Dividends not up to scratch

But although Prudential keeps posting excellent operational improvements, the business is expected to continue providing below-par dividends to investors.

True, the company’s progressive dividend policy has resulted in chunky year-on-year payout increases in recent times, and last year’s full-year dividend was listed 16% from 2011 levels to 29.2p per share. And although brokers anticipate payouts to rise again this year and next, to 31.5p and 33.8p, these provide yields of just 2.5% and 2.7% respectively, far below the life insurance sector’s prospective average of 4.6%.

Relentless growth expected to head higher

Still, Prudential has proven itself as a top-level pick for investors seeking chunky earnings growth year after year, and the City’s analysts expect the company’s expansion to keep delivering well into the future.

Indeed, forecasters anticipate earnings per share to advance 3% in the current year, to 79.3p, before accelerating strongly next year — growth of 18% is widely anticipated, to 94p.
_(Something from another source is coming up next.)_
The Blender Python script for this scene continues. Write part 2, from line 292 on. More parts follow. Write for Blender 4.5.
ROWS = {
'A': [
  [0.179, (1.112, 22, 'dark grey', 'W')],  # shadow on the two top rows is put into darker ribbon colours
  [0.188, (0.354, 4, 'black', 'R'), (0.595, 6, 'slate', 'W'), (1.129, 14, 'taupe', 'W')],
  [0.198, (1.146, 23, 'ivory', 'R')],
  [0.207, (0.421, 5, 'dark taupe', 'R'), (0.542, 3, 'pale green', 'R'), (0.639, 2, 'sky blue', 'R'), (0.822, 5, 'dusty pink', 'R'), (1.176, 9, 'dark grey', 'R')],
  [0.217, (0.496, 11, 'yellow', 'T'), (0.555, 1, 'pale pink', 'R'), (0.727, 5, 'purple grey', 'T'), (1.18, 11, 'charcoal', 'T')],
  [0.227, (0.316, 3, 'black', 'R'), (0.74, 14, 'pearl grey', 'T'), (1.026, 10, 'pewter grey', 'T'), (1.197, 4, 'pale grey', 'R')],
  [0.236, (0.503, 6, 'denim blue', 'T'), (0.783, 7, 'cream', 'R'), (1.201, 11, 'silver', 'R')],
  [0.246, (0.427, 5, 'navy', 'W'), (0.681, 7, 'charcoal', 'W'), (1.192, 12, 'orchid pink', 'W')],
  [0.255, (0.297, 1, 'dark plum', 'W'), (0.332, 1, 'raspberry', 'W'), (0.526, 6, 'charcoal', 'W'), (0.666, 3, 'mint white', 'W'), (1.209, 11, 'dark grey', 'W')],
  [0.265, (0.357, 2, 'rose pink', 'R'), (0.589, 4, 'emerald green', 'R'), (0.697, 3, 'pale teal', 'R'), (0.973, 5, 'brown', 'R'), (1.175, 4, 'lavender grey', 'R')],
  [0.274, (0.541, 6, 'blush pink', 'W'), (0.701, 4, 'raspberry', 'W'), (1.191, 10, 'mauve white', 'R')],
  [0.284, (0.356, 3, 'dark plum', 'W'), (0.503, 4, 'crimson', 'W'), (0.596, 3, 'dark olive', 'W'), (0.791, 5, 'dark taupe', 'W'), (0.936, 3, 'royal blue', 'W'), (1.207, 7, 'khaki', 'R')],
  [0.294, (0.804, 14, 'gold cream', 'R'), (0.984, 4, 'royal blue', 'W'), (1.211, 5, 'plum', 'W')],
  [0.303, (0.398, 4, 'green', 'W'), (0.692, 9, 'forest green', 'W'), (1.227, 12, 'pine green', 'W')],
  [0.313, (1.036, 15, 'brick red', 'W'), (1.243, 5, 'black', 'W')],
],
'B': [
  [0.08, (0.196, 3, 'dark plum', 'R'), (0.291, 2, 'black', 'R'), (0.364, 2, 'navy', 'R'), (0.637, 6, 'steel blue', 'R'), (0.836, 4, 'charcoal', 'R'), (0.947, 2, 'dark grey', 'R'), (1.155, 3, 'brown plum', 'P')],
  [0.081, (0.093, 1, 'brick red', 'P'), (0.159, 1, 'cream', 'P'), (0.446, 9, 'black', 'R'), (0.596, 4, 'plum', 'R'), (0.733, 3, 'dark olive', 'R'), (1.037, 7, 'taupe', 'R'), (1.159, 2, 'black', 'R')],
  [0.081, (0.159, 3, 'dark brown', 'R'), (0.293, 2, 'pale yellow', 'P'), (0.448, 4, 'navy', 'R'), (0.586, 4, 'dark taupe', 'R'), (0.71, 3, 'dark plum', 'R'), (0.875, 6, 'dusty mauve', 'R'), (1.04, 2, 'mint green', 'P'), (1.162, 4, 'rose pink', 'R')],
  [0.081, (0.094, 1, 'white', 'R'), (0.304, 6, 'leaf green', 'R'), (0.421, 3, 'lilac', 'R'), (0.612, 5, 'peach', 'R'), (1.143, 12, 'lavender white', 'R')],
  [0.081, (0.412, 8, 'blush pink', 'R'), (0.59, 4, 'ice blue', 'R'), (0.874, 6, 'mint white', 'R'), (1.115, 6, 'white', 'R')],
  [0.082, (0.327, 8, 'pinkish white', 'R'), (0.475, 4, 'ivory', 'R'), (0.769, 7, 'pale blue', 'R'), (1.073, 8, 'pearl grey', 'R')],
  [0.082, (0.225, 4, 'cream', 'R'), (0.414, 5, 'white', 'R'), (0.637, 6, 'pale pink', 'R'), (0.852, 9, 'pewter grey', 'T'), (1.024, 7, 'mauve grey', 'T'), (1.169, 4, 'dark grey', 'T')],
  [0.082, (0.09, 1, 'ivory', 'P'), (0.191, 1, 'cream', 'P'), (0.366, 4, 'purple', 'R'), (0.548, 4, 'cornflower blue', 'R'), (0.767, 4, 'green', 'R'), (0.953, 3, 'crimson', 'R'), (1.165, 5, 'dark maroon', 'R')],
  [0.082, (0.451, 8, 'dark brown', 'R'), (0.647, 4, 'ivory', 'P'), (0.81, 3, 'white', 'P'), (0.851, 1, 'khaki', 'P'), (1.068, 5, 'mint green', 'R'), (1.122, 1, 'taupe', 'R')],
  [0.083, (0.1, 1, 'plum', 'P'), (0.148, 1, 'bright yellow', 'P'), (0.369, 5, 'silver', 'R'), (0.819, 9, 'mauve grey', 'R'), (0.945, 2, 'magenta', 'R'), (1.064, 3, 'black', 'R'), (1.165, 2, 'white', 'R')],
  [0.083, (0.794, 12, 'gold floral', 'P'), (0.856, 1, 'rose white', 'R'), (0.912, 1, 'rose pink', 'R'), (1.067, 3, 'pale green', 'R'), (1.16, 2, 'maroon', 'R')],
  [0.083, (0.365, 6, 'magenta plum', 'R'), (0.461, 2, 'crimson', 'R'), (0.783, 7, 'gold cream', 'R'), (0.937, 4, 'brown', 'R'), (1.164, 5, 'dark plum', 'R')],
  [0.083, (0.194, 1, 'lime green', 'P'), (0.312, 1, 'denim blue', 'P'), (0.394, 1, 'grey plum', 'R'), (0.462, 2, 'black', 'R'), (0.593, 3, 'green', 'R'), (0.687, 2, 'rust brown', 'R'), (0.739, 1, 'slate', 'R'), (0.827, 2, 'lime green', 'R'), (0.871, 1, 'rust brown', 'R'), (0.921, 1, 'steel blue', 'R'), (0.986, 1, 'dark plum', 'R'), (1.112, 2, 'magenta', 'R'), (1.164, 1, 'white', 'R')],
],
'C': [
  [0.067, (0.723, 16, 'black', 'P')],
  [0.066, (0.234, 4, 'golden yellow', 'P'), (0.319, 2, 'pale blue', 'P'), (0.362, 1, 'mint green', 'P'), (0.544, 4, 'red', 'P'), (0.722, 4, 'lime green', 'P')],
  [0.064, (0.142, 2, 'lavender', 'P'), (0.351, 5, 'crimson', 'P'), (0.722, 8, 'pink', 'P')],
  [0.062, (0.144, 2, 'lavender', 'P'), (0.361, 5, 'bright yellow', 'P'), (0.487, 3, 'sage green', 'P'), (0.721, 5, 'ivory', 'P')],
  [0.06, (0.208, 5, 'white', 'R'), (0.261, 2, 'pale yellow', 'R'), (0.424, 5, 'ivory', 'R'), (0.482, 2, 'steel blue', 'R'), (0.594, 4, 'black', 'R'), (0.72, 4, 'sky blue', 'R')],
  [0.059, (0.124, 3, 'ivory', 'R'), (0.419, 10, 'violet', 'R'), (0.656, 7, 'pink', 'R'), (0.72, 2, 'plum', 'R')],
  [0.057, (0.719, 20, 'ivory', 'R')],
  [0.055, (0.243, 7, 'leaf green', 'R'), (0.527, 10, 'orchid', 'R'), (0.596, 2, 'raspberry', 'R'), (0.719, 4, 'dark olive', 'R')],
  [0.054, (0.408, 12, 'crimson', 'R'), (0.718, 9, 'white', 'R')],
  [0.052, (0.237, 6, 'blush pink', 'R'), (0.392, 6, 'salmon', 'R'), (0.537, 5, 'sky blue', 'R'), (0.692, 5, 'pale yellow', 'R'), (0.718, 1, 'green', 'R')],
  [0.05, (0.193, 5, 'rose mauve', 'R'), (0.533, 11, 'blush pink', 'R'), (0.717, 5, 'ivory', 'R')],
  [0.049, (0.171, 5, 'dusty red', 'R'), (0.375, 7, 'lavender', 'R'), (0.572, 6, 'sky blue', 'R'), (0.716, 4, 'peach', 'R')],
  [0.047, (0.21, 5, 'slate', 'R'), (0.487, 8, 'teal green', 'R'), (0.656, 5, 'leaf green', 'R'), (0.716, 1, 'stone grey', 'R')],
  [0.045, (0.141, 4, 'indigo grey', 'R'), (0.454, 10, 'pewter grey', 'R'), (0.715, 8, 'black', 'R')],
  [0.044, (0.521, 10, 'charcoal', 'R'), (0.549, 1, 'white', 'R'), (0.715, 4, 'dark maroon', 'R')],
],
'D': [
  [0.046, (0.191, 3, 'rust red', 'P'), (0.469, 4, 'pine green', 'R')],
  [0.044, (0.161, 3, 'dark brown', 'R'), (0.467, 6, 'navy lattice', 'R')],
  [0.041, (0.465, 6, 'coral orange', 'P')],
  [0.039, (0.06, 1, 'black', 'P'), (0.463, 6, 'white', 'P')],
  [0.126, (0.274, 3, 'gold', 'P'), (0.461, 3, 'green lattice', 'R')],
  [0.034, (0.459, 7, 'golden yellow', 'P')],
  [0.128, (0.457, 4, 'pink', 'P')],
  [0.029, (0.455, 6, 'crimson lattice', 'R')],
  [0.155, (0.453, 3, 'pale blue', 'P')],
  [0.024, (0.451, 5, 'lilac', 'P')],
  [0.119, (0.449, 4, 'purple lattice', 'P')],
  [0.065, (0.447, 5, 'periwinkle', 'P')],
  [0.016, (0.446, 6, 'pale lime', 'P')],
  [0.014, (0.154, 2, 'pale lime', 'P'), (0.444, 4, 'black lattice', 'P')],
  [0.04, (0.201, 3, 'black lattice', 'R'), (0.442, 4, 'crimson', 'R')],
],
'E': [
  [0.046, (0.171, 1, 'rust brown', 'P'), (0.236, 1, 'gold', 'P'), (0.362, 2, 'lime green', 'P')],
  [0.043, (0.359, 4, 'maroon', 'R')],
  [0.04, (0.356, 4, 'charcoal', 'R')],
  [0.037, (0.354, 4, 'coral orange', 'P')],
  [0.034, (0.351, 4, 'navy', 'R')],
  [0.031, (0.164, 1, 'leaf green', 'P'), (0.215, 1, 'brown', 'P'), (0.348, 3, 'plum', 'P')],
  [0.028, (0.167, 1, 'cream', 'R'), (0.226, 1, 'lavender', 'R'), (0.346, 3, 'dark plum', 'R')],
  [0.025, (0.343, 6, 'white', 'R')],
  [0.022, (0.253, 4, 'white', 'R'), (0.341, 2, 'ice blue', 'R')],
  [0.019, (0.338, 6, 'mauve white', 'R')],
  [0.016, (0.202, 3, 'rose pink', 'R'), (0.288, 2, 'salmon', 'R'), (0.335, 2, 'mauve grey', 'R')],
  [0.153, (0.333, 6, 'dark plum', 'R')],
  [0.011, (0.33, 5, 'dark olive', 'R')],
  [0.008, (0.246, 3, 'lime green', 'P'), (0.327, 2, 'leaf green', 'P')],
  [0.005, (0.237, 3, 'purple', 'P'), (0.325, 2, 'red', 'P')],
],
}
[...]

Prudential currently trades at a premium to the rest of the life insurance sector, carrying a prospective P/E rating of 16 versus a 14.1 average for its rivals.

An exceptional share selection

But in my opinion the company’s ability to punch regular earnings growth fully justifies its more expensive price rating. And with business in emerging markets continuing to ignite, I expect Prudential to continue to enjoy stunning growth well into the future.

> Royston does not own shares in Prudential.